Repitch

28 Sep

So, you’re a big agency and things haven’t been going well with one of your flagship clients. You throw as much creative at the work as you can but still nothing gets bought – well, nothing that does you or your client any favours.

And so the inevitable happens. The client orders a pitch, and your agency is invited to repitch.

The reason there is a pitch is that everything has broken down. Your working relationship with your client has broken. If it was a marriage you might get counselling but this is commerce and so your struggle to repair your relationship has gone public.

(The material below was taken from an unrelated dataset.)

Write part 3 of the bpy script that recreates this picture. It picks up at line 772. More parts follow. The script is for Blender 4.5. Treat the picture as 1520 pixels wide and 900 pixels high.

Why has it broken? It could be for a number of reasons. Maybe your work just isn’t good enough. Maybe you just don’t ‘get’ the brand. But then again, maybe the clients don’t ‘get’ the public who might want to use their products or services. Maybe the client has an unrealistic expectation for their brand and no agency in town will be able to squeeze a reasonable piece of work past them. Maybe they just don’t like you.

So the choice is yours. You can throw more money into the repitch; draft in every available freelancer in town, work weekends and call people back from their holidays to stun the client with your keenness and your love for the brand. Or you can cut your losses and accept that they have moved on.

Assuming that your agency is pretty good, you have created some excellent work for other clients and you have a bright, energetic creative department, it’s unlikely that you can’t create work that will be good for the brand. The real reason the client has called a pitch is that they  feel they would enjoy working with another agency more, or that they just don’t ‘get’ good advertising.

And there’s really nothing you can do about that.